I'm bound and determined to make this bloody thing work! LOL

Suggestions?

Bob
jynik
Posts: 455
Joined: Thu Jun 06, 2013 8:15 pm

Re: A Suggestion or Request

Post by jynik »

Hi Bob,

Welcome back!

The latest latest (currently beta) Windows installer and an updated Windows installer guide can be found on the Nuand support page.

From your bladeRF-cli screenshot, it looks all is well because:
  • You were able to load the FPGA image. This tells me that bladeRF-cli successfully opened up the device. You probably see a blinking LED on the board after the "load fpga" command completes. This is good.
  • Your 'info' output looks good.
  • Your version info looks good. That newer installer I linked should get you the latest and greatest versions, if you'd like.
  • You executed the "xb 200 enable" command successfully
I bet you should be able to issue commands such as "set rxvga1 10" and "set frequency rx 462.25M".

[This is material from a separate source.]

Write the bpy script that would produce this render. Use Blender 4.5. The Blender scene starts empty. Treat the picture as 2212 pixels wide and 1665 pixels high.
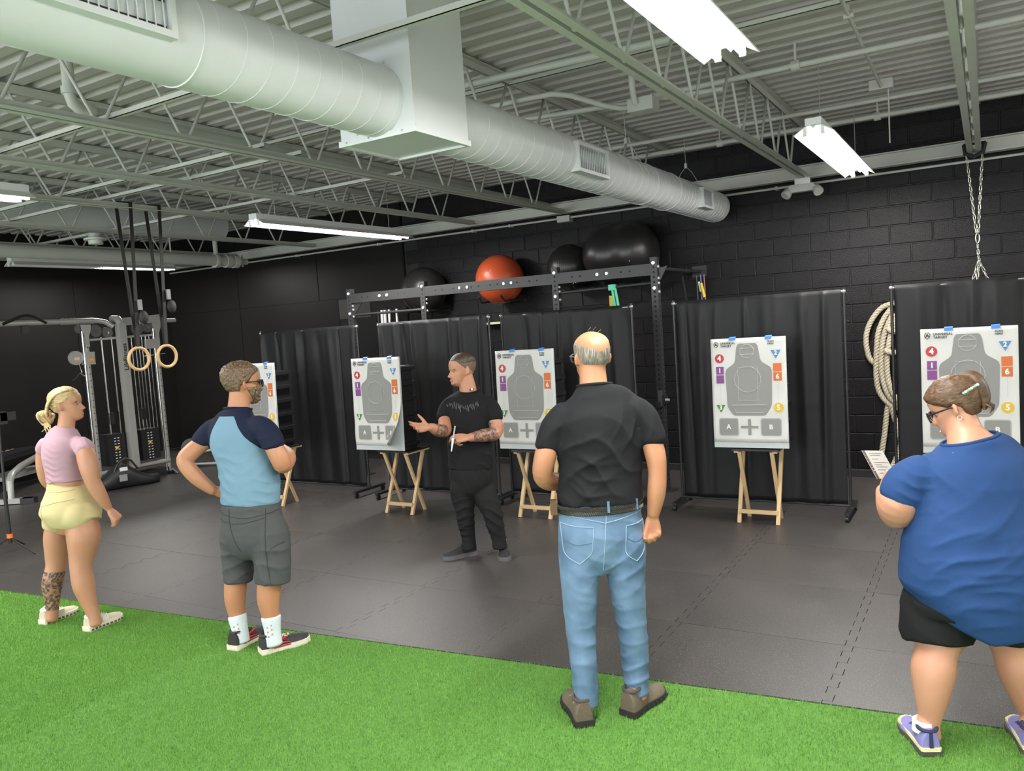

It's interesting that probe can't find the device you clearly have currently opened. This works fine for me in Linux, but I see a similar issue in Windows. (In the latest code, I see libusb return a "insufficient permissions" error code, which is even weirder.)
I'd say this is harmless to your underlying SDR Console problem, but I have opened an issue tracker item to investigate this.

Now, onto the problem at hand...

Do you have the bladeRF-cli open when trying to run SDR Console? Remember, that only one program can lay claim to the bladeRF at a time; other's won't see it as being available.

If that's not the issue, could you share a log from Simon's tool? GIven that the CLI can talk to the device, we might have to have you ask Simon's support group if I don't see anything in that log.